Stored rows:
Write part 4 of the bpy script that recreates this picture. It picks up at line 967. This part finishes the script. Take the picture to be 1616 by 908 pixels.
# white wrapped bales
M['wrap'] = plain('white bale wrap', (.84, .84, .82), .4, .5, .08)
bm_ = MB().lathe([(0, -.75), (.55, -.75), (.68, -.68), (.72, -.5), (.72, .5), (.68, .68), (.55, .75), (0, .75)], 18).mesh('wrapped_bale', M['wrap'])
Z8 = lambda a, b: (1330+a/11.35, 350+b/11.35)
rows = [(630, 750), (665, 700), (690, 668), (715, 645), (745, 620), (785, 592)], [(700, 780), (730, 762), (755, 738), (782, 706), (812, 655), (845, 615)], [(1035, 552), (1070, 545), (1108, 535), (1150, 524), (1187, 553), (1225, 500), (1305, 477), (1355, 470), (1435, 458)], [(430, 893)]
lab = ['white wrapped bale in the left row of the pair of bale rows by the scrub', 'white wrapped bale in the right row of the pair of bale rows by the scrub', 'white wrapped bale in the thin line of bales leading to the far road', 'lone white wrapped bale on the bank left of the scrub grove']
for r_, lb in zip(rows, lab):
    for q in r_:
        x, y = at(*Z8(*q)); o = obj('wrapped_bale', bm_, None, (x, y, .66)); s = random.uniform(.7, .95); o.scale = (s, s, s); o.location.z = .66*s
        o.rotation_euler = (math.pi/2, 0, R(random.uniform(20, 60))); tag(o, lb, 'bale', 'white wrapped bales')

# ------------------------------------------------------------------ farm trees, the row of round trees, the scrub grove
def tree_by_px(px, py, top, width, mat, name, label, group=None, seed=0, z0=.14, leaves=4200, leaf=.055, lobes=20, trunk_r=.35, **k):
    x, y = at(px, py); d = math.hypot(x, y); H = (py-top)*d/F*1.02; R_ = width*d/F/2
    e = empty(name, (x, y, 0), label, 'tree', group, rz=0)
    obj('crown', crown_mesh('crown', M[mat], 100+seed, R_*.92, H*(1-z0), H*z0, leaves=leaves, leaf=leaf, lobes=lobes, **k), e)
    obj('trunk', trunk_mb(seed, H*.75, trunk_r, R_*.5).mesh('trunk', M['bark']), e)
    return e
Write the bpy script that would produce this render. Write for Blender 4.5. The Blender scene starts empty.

Your task: Could you quote the material above in full, exactly as it stands?

Response to the exercise:
Write part 4 of the bpy script that recreates this picture. It picks up at line 967. This part finishes the script. Take the picture to be 1616 by 908 pixels.
# white wrapped bales
M['wrap'] = plain('white bale wrap', (.84, .84, .82), .4, .5, .08)
bm_ = MB().lathe([(0, -.75), (.55, -.75), (.68, -.68), (.72, -.5), (.72, .5), (.68, .68), (.55, .75), (0, .75)], 18).mesh('wrapped_bale', M['wrap'])
Z8 = lambda a, b: (1330+a/11.35, 350+b/11.35)
rows = [(630, 750), (665, 700), (690, 668), (715, 645), (745, 620), (785, 592)], [(700, 780), (730, 762), (755, 738), (782, 706), (812, 655), (845, 615)], [(1035, 552), (1070, 545), (1108, 535), (1150, 524), (1187, 553), (1225, 500), (1305, 477), (1355, 470), (1435, 458)], [(430, 893)]
lab = ['white wrapped bale in the left row of the pair of bale rows by the scrub', 'white wrapped bale in the right row of the pair of bale rows by the scrub', 'white wrapped bale in the thin line of bales leading to the far road', 'lone white wrapped bale on the bank left of the scrub grove']
for r_, lb in zip(rows, lab):
    for q in r_:
        x, y = at(*Z8(*q)); o = obj('wrapped_bale', bm_, None, (x, y, .66)); s = random.uniform(.7, .95); o.scale = (s, s, s); o.location.z = .66*s
        o.rotation_euler = (math.pi/2, 0, R(random.uniform(20, 60))); tag(o, lb, 'bale', 'white wrapped bales')

# ------------------------------------------------------------------ farm trees, the row of round trees, the scrub grove
def tree_by_px(px, py, top, width, mat, name, label, group=None, seed=0, z0=.14, leaves=4200, leaf=.055, lobes=20, trunk_r=.35, **k):
    x, y = at(px, py); d = math.hypot(x, y); H = (py-top)*d/F*1.02; R_ = width*d/F/2
    e = empty(name, (x, y, 0), label, 'tree', group, rz=0)
    obj('crown', crown_mesh('crown', M[mat], 100+seed, R_*.92, H*(1-z0), H*z0, leaves=leaves, leaf=leaf, lobes=lobes, **k), e)
    obj('trunk', trunk_mb(seed, H*.75, trunk_r, R_*.5).mesh('trunk', M['bark']), e)
    return e
Write the bpy script that would produce this render. Write for Blender 4.5. The Blender scene starts empty.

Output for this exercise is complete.